Written task
Copy verbatim the material from its first line to the line that holds "z=.252, scale=.42, group=None)", including that line.

Information shown
★ ★ ★
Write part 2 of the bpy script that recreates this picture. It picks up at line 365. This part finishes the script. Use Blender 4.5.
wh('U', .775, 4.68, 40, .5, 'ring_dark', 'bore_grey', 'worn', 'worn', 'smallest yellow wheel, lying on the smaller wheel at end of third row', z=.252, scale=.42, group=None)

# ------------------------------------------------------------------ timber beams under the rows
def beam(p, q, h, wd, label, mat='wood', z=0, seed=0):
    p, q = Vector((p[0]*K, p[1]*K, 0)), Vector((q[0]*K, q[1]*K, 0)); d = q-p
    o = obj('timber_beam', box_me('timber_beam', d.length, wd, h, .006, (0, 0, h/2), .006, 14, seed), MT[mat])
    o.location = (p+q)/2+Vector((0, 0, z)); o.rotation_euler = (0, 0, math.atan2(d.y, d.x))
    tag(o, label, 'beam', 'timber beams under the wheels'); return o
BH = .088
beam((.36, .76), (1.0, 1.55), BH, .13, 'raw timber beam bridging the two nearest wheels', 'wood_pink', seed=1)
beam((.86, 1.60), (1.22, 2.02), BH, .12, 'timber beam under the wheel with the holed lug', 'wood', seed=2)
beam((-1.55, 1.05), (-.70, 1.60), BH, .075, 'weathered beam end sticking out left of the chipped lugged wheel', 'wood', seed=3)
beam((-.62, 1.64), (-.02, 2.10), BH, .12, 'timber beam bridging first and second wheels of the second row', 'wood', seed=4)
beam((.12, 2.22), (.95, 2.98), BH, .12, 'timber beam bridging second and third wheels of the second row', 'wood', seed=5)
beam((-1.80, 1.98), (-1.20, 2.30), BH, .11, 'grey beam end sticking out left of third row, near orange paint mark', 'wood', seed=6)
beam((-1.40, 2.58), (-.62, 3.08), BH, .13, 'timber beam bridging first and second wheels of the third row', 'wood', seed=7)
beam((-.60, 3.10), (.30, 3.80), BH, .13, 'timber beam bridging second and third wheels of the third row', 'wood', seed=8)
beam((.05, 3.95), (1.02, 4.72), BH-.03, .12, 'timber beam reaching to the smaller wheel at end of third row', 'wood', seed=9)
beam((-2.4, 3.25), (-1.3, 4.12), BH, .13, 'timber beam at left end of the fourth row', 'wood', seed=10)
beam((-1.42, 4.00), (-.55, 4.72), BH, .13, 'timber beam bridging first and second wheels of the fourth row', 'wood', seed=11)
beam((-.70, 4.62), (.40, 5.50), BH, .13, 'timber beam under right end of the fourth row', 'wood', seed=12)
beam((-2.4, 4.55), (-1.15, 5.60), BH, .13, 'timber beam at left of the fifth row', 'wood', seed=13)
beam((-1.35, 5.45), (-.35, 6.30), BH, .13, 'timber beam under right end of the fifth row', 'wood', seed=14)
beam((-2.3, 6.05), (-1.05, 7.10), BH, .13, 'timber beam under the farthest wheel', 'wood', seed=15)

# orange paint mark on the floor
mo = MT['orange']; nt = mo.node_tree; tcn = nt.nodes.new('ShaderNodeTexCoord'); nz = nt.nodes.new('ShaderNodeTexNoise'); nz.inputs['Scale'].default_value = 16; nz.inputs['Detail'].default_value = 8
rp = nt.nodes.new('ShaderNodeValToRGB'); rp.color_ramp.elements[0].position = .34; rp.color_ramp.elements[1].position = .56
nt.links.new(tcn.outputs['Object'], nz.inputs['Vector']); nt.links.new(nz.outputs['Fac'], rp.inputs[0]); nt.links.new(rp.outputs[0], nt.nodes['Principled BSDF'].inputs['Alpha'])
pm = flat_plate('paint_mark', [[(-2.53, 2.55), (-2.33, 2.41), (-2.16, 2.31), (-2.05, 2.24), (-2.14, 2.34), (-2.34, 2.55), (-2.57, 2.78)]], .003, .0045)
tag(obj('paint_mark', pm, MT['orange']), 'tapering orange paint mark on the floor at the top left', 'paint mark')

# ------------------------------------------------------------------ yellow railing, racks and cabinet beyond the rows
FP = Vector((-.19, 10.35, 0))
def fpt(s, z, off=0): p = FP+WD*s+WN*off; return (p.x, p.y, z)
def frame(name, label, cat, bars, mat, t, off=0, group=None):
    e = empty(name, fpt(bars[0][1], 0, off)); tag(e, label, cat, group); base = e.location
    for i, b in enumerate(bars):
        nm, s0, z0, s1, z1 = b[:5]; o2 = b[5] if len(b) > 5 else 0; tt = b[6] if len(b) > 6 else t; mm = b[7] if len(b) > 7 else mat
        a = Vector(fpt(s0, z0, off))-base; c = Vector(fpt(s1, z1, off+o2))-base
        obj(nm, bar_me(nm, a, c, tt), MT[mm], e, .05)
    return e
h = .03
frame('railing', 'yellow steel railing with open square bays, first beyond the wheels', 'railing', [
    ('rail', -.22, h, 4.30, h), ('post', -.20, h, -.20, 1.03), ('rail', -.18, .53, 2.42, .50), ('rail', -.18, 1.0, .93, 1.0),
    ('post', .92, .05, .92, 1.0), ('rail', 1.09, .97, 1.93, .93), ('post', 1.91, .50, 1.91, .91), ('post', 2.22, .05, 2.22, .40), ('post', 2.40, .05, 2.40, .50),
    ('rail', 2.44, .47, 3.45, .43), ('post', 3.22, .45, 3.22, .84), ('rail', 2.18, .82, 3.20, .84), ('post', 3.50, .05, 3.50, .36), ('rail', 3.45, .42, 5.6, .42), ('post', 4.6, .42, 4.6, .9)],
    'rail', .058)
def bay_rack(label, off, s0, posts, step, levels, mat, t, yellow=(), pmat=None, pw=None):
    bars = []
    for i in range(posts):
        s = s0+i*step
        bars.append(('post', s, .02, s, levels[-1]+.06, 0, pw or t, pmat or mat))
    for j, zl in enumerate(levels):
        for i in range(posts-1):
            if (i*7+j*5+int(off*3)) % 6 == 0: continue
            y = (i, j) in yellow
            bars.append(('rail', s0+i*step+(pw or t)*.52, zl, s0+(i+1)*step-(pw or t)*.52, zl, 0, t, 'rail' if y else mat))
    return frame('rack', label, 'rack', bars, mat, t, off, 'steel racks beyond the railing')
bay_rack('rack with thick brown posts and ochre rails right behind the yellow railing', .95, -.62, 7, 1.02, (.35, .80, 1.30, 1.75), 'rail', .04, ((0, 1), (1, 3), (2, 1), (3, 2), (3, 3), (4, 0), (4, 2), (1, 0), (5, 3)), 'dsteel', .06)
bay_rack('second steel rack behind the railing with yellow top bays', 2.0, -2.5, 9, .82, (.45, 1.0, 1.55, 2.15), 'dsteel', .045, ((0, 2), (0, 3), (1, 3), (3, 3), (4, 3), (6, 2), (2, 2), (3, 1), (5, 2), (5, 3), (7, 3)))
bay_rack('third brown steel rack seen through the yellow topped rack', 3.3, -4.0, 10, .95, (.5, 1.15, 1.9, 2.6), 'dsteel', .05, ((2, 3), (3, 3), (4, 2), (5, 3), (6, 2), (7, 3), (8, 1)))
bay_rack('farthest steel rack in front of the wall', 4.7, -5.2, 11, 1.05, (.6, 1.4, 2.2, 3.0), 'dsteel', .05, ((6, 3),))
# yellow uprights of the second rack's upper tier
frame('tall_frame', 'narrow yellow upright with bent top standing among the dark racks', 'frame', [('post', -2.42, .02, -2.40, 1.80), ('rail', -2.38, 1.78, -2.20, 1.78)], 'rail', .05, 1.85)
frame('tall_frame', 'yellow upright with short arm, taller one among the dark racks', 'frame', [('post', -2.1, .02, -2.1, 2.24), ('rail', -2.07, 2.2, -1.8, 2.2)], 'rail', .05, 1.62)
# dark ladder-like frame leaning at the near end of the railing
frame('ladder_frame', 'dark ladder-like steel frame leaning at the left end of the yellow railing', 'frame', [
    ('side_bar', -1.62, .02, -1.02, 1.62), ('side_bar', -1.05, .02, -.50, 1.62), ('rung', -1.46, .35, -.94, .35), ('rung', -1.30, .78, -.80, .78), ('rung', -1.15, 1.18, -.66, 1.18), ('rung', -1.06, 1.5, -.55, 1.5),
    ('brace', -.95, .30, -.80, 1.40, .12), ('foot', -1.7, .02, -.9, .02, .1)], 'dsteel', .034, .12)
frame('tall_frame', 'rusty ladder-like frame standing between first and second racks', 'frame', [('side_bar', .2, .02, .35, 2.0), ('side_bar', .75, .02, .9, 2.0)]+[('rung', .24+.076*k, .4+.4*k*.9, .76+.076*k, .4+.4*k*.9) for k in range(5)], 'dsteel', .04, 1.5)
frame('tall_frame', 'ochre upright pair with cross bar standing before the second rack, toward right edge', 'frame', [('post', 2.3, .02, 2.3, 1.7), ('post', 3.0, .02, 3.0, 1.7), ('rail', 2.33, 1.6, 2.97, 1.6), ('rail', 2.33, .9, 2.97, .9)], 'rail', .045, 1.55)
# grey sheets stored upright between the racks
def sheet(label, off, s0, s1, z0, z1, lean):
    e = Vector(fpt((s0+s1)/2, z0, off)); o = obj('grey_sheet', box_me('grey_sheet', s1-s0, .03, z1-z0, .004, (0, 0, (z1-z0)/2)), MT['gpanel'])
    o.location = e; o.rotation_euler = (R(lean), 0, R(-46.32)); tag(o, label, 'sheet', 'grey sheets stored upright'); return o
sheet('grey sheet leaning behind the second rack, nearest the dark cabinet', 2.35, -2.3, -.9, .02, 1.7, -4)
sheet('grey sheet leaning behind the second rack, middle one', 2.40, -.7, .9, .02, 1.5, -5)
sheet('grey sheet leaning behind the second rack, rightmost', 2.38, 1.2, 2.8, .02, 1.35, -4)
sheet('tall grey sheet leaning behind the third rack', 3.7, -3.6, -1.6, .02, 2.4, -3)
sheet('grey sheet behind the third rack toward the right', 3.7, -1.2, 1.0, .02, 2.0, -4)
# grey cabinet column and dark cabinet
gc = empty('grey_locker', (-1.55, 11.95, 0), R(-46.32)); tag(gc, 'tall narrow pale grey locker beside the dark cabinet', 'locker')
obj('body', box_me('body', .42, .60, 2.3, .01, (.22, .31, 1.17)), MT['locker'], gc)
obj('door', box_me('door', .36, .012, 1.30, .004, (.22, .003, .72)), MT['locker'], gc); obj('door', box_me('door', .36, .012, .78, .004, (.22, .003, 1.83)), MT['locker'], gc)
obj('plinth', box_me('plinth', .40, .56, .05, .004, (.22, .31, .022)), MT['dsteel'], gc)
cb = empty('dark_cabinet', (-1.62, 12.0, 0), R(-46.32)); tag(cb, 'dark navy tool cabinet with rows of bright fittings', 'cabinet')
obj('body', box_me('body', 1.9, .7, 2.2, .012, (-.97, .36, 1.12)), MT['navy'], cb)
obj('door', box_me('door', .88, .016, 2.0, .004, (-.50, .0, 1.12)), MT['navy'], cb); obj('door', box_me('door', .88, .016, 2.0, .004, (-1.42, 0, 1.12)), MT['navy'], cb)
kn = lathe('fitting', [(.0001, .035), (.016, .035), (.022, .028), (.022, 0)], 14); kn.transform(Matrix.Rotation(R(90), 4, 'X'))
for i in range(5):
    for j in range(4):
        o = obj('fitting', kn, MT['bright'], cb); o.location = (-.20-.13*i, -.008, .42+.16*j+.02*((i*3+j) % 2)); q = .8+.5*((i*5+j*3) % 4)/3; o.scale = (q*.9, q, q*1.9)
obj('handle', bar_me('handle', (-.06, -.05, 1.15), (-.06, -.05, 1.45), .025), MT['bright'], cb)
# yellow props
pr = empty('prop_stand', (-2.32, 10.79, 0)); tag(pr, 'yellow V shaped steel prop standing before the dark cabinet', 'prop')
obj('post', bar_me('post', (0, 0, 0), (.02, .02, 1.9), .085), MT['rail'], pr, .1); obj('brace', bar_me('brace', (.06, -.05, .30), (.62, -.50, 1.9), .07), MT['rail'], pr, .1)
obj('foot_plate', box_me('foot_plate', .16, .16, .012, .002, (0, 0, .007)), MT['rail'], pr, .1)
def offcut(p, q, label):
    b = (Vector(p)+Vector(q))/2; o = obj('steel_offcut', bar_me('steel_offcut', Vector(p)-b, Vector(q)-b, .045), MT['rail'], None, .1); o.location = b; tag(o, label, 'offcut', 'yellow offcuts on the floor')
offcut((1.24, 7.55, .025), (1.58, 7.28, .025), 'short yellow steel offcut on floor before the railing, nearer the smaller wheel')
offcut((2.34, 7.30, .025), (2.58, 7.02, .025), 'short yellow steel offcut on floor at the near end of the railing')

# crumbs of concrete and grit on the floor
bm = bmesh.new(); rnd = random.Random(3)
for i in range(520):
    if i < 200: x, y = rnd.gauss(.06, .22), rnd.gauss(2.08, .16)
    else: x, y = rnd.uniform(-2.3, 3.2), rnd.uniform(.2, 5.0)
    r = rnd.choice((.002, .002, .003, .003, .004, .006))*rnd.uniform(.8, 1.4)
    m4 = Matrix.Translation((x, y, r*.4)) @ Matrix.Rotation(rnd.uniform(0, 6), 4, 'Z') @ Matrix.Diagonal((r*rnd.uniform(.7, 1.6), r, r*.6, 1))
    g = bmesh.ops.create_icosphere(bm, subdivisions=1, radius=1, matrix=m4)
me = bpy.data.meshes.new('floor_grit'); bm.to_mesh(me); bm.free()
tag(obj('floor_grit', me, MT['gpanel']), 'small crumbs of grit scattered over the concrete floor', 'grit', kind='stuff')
★ ★ ★
Output
Write part 2 of the bpy script that recreates this picture. It picks up at line 365. This part finishes the script. Use Blender 4.5.
wh('U', .775, 4.68, 40, .5, 'ring_dark', 'bore_grey', 'worn', 'worn', 'smallest yellow wheel, lying on the smaller wheel at end of third row', z=.252, scale=.42, group=None)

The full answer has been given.